3D scene scripts:
********************
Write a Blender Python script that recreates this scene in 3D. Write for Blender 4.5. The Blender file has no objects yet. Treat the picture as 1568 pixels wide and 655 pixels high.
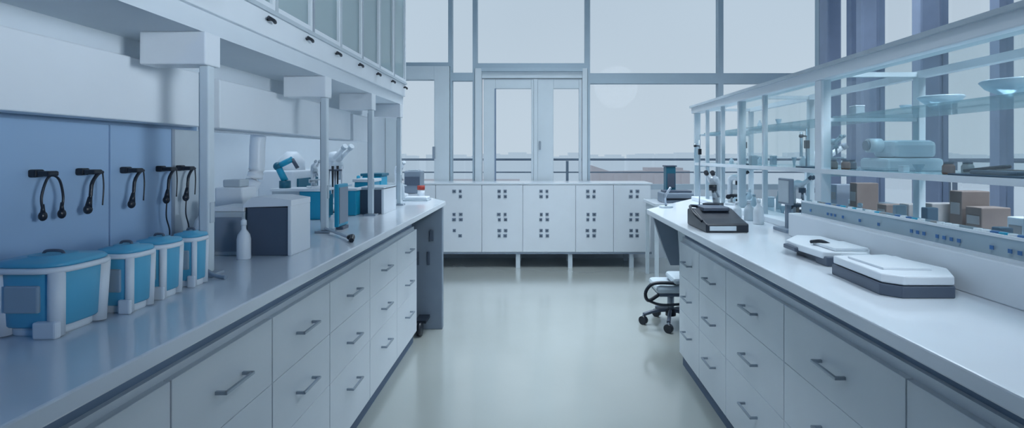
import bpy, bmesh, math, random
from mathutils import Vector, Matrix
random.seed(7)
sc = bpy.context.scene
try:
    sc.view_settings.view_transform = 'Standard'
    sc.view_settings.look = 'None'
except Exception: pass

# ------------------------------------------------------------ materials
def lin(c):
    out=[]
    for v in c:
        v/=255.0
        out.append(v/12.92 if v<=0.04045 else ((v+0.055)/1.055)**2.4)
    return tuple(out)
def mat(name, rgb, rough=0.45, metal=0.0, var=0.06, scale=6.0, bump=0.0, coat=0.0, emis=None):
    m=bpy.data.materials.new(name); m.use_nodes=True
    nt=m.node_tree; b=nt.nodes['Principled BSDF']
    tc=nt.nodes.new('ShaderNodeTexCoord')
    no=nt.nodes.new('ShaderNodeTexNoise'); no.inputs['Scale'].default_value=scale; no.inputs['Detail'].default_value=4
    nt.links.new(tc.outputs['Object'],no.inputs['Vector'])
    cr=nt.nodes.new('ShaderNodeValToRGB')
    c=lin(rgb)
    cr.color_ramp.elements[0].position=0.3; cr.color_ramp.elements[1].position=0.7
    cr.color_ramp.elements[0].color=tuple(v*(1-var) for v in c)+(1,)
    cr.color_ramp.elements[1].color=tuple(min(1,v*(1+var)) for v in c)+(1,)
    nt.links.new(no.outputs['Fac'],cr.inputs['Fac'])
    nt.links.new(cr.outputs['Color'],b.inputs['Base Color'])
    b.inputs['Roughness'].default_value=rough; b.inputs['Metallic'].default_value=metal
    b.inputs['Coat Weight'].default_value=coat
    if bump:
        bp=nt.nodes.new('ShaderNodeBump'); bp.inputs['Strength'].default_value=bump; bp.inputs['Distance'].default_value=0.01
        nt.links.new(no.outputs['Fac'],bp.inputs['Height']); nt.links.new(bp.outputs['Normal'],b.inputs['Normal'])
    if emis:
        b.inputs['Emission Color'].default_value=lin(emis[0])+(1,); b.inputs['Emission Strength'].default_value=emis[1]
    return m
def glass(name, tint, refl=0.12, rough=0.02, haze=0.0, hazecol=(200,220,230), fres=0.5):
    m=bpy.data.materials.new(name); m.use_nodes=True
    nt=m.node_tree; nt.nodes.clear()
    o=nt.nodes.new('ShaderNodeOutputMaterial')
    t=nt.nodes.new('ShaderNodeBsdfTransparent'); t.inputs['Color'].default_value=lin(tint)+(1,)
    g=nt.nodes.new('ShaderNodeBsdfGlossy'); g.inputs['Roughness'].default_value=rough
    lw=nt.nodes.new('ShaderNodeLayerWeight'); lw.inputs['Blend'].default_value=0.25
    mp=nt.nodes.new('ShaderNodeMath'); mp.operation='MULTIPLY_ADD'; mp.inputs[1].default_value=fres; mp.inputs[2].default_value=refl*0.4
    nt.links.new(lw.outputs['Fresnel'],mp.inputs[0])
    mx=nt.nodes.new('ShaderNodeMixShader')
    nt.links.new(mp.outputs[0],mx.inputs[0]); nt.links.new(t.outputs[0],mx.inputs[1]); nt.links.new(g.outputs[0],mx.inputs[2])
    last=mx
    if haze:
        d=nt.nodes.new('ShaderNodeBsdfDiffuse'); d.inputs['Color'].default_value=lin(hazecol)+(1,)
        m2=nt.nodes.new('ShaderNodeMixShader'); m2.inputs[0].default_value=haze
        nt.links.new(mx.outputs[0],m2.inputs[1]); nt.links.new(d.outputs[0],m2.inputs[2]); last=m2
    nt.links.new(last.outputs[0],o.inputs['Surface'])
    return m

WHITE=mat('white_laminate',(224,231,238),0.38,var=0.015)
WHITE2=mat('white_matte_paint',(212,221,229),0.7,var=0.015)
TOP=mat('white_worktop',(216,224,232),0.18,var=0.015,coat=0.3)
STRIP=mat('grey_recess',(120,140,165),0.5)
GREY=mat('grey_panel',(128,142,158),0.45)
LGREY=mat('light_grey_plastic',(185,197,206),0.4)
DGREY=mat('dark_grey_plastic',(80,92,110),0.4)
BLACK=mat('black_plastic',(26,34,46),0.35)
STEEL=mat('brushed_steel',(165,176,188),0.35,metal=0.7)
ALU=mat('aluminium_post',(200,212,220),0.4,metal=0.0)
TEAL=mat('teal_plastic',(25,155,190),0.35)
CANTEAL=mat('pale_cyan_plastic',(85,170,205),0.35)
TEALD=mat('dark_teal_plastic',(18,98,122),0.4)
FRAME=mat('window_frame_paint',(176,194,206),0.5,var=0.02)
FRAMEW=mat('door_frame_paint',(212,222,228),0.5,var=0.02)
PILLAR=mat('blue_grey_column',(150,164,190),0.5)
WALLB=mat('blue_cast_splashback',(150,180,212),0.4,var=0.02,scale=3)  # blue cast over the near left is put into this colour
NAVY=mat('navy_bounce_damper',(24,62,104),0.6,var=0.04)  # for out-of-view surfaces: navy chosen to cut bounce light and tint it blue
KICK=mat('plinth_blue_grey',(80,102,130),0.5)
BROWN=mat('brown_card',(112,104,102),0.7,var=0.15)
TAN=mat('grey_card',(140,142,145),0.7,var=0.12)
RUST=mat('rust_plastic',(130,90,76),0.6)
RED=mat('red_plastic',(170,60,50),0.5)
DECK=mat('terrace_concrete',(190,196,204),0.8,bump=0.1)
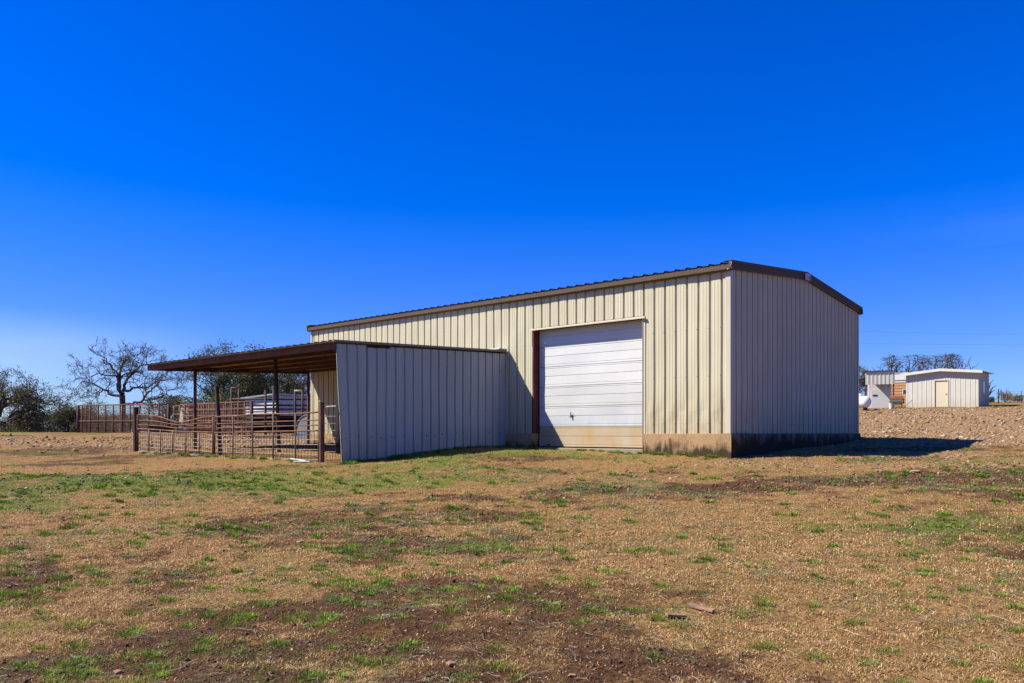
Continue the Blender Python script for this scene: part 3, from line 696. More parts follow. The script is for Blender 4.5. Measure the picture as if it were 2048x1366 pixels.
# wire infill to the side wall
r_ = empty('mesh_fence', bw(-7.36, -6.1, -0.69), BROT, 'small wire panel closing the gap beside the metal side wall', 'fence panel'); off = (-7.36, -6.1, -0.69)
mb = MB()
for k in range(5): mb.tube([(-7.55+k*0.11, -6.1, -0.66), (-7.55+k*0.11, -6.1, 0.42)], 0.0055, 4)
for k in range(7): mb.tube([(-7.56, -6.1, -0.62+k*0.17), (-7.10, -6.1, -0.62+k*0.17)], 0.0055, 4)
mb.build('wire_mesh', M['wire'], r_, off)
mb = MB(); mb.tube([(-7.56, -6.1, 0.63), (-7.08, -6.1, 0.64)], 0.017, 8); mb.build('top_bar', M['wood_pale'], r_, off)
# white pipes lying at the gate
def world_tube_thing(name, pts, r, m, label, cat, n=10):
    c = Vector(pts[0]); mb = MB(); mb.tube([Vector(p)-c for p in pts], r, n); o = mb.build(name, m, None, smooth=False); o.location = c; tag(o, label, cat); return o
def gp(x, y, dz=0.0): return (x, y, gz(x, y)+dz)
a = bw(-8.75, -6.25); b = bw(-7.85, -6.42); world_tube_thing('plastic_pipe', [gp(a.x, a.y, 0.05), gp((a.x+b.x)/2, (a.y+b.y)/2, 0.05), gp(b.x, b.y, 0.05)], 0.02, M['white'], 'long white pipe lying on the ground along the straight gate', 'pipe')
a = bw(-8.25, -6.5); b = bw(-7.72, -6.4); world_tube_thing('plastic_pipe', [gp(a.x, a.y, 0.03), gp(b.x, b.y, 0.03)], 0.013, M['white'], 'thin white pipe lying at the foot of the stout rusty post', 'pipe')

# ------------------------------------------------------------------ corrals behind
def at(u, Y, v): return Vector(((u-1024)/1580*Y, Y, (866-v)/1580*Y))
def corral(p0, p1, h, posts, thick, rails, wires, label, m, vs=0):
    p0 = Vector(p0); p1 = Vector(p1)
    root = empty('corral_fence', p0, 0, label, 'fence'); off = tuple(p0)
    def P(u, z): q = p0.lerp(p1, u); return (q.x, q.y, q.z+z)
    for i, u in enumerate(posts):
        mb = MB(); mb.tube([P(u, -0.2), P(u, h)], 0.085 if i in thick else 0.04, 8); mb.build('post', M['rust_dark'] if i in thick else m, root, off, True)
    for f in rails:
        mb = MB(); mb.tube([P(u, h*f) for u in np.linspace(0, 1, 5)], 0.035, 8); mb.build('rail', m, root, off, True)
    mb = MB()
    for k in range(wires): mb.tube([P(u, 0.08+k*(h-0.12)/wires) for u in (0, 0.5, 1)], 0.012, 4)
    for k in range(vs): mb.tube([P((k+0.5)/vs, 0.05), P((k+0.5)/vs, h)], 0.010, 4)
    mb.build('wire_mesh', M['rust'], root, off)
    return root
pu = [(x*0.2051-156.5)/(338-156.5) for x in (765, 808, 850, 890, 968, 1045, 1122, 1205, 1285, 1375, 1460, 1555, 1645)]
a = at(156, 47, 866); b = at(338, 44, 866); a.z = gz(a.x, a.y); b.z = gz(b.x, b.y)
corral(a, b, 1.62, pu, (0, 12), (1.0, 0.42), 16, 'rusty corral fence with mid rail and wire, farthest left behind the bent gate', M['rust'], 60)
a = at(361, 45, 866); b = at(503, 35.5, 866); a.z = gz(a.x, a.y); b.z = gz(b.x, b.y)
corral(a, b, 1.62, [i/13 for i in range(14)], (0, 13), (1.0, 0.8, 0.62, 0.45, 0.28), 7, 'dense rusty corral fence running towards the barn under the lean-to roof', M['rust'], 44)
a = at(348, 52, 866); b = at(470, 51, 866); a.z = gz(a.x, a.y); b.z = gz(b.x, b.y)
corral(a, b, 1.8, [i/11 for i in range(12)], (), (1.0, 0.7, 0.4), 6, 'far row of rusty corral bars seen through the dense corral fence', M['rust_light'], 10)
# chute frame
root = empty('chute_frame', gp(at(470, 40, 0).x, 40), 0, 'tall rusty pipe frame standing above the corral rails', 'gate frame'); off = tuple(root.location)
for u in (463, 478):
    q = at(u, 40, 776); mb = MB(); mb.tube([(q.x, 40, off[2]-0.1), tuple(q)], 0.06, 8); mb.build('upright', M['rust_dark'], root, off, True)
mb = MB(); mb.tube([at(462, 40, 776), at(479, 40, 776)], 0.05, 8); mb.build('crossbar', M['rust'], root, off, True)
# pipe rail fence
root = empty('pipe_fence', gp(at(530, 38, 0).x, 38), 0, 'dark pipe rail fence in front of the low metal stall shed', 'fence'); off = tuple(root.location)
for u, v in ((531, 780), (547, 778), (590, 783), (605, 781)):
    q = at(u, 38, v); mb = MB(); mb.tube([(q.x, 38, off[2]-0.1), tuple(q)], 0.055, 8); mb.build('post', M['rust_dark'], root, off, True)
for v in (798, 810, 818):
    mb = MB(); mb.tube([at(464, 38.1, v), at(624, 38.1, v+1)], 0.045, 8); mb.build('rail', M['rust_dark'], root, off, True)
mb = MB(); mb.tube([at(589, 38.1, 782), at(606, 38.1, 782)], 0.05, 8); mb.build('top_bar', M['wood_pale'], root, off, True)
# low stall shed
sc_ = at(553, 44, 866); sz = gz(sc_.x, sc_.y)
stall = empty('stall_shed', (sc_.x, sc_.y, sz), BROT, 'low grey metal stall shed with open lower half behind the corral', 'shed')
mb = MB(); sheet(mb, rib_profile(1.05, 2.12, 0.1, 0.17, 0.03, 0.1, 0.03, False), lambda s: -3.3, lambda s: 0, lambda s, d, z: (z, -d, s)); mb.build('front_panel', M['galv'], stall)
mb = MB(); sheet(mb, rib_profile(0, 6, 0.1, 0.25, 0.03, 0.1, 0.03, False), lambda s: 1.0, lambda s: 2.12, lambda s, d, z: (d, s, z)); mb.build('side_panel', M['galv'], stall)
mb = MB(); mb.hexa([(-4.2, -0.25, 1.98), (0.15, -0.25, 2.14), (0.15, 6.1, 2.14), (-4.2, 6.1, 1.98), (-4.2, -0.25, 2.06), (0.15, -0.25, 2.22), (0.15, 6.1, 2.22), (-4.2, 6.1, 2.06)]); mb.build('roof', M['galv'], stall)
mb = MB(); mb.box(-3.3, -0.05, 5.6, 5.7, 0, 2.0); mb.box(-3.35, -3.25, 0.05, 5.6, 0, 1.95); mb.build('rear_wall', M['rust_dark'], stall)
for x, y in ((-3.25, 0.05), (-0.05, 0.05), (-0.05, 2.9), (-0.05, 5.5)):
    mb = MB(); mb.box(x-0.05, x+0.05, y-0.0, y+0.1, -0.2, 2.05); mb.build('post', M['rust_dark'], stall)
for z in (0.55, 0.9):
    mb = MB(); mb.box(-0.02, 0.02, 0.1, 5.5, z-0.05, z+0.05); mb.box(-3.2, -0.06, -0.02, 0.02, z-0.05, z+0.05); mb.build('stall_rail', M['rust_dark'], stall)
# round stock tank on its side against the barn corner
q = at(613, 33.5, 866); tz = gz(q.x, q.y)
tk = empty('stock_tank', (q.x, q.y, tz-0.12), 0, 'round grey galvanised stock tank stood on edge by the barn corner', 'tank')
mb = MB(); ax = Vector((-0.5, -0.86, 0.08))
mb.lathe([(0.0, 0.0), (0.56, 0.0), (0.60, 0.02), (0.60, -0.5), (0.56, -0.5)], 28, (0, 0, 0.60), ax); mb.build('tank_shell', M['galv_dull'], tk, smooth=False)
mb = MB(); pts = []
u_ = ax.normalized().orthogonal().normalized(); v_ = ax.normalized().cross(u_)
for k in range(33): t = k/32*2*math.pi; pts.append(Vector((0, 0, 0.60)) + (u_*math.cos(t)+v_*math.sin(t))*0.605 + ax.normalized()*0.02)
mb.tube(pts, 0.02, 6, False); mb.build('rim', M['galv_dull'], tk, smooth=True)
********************
**Written problem:** Only the lines from the start of the records to the line with "except Exception: pass" belong in the copy. Print them exactly, minus pictures.

**The result:**
Write a Blender Python script that recreates this scene in 3D. Write for Blender 4.5. The Blender file has no objects yet. Treat the picture as 1568 pixels wide and 655 pixels high.
import bpy, bmesh, math, random
from mathutils import Vector, Matrix
random.seed(7)
sc = bpy.context.scene
try:
    sc.view_settings.view_transform = 'Standard'
    sc.view_settings.look = 'None'
except Exception: pass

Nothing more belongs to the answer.